Sobre este filme, a imprensa tem publicado muito, e o que mais se discute não são as estratégias para angariar financiamento, as possibilidades de premiação internacional. Sobre isso, é preciso mesmo dizer que não havia porque ele ser o nosso concorrente ao Oscar, já que não se pauta pela pasteurização hollywoodiana. É antes um filme brasileiro, e tanto mais brasileiro na medida em que não nos folcloriza, não mostra a nossa miséria transformada em produto de exportação, não é macumba pra turista: o que está ali é “o Brasil que o Brasil desconhece”, aquilo que podemos chamar de Brasil profundo, a vida que rola num dos corações do Brasil. Na nossa cinematografia recente, tivemos algo disto nos dois primeiros longas de Beto Brant. Certamente haverá mais exemplos. Dirão os incautos que, com uma família de imigrantes árabes, Luiz Fernando Carvalho não fala de Brasil. Ora, este é um país de imigrantes e os “turcos” fazem parte do nosso panorama.

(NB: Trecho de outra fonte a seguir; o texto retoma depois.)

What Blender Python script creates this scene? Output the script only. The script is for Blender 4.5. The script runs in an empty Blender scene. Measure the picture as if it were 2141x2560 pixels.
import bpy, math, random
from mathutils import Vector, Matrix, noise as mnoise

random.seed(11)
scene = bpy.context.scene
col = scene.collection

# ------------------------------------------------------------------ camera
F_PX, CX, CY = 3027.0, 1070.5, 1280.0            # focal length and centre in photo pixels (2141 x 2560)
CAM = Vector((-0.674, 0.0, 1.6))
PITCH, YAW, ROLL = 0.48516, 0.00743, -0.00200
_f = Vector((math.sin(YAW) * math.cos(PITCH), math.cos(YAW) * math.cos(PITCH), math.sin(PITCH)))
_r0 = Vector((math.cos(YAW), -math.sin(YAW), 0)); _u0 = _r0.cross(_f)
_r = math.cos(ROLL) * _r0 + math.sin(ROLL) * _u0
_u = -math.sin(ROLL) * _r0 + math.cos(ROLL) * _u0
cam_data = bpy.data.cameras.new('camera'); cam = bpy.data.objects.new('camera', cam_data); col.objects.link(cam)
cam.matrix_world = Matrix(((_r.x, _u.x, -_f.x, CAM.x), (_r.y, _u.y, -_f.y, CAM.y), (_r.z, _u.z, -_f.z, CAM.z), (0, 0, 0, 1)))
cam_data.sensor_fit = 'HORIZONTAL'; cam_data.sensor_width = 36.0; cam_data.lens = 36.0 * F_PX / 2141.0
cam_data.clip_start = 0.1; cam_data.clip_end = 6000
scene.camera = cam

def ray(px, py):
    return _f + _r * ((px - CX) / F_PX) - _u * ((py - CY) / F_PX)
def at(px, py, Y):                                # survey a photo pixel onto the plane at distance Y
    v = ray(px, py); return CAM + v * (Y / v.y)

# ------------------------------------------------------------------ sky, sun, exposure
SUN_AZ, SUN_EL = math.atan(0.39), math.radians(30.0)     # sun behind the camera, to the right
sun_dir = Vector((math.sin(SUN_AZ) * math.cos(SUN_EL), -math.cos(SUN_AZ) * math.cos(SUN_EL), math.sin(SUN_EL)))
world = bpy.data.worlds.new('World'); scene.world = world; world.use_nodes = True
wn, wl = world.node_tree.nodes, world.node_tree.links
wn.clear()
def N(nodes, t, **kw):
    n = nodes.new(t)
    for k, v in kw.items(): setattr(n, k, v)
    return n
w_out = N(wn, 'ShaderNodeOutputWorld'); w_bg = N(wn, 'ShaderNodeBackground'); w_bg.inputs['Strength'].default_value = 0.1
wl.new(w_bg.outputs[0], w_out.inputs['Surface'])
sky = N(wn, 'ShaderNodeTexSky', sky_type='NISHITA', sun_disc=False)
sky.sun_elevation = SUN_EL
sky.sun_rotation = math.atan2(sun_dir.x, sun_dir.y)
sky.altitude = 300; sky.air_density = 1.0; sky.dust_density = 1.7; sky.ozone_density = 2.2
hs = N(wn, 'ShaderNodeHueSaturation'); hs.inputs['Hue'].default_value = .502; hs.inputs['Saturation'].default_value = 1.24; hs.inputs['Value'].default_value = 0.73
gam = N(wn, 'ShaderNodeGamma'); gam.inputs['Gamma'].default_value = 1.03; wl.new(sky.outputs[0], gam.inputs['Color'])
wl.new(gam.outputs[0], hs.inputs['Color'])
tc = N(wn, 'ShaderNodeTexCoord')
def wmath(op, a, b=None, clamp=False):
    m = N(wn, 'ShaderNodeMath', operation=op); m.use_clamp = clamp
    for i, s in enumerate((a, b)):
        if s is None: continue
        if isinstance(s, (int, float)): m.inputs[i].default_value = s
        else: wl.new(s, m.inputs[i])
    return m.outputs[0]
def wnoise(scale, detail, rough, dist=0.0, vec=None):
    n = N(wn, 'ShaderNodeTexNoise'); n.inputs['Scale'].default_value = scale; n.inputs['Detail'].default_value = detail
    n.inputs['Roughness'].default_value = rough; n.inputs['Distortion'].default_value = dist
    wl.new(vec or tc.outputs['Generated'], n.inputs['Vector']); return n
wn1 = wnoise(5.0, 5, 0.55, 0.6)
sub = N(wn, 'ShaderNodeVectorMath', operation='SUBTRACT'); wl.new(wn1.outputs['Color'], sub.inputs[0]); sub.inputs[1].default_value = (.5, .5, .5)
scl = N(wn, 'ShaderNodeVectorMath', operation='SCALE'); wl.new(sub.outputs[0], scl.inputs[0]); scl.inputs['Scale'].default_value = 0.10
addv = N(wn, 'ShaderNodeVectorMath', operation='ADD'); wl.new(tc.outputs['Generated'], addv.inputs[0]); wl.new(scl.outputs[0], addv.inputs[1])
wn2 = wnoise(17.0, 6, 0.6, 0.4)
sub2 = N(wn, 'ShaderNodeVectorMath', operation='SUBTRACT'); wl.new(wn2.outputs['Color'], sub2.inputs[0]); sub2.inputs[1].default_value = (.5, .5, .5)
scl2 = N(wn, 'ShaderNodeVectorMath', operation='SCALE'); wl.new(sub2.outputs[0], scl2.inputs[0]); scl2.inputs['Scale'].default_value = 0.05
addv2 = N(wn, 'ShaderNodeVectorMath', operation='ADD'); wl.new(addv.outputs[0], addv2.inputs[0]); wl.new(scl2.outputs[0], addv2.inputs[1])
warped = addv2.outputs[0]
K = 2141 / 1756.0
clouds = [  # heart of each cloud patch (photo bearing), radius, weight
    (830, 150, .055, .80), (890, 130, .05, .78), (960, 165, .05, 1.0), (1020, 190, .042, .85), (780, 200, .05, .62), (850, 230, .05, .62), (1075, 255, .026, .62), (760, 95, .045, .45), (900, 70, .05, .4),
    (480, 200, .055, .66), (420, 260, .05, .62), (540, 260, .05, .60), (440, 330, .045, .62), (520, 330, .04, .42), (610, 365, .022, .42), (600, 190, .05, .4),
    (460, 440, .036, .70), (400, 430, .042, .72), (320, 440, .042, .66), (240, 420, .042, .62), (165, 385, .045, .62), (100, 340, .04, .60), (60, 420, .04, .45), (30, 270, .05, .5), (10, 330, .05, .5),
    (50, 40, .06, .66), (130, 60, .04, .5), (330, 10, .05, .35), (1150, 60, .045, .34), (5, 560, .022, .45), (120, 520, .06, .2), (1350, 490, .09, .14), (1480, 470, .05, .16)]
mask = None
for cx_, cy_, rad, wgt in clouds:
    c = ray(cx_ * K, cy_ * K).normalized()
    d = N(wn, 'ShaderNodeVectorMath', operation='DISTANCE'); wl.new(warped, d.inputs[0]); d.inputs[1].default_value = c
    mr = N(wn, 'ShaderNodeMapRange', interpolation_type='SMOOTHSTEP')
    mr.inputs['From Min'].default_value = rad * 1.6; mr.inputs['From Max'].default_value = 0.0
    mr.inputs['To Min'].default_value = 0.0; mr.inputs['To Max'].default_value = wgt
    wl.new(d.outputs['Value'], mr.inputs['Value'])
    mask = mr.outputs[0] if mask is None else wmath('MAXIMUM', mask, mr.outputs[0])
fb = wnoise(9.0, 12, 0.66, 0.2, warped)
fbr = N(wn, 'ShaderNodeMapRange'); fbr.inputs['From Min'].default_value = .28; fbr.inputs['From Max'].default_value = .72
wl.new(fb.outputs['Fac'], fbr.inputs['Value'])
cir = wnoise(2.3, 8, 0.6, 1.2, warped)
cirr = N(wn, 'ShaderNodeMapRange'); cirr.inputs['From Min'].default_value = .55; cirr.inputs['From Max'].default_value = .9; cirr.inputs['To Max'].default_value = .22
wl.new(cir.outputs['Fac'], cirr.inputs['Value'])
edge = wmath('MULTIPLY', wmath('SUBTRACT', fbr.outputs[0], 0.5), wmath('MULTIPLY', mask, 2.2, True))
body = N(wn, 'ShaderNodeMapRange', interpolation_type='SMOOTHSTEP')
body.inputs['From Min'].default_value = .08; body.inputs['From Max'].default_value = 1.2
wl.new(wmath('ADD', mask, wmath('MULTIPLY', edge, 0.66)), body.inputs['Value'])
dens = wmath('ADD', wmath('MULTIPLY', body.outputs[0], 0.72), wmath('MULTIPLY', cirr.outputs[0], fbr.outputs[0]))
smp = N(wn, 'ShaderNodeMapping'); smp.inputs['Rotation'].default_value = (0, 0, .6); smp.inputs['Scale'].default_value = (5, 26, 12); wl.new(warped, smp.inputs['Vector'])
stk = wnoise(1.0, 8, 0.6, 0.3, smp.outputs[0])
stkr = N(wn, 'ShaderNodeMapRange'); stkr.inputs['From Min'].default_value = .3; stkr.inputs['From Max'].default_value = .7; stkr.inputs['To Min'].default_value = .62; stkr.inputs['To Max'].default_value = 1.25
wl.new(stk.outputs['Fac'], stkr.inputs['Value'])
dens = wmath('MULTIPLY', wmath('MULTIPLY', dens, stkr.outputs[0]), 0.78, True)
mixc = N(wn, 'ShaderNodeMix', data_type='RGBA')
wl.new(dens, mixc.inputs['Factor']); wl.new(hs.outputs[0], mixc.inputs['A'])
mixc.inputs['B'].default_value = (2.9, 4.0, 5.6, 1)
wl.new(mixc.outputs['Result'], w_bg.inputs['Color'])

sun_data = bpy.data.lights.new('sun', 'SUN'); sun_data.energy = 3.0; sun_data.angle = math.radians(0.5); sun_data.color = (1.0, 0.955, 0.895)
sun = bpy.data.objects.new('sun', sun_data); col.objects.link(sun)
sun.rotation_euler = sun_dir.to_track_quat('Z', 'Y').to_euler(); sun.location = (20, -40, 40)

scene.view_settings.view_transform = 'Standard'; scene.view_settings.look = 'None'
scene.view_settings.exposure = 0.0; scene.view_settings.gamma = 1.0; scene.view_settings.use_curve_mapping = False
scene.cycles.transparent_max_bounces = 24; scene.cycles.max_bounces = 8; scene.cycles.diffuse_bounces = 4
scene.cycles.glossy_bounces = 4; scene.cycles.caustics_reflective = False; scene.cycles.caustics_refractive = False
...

E é preciso fazer festa e alegrar-se, porque nas folhas dos jornais e nas nossas rodas de bate-papo depois que saímos da sala de projeção estamos a discutir escolhas estéticas, esta filha pródiga que gosta de dissipar recursos financeiros, mas que sabe bailar diante dos nossos olhos e faz nossa alegria.
Por tudo isso, Lavoura arcaica é uma boa nova, um evangelho de piedade e crueldade. Nele, corre o sangue, mas não o sangue hollywoodiano das mortes em série e sim um líquido econômico e precioso demais, porque nos ensina a redenção.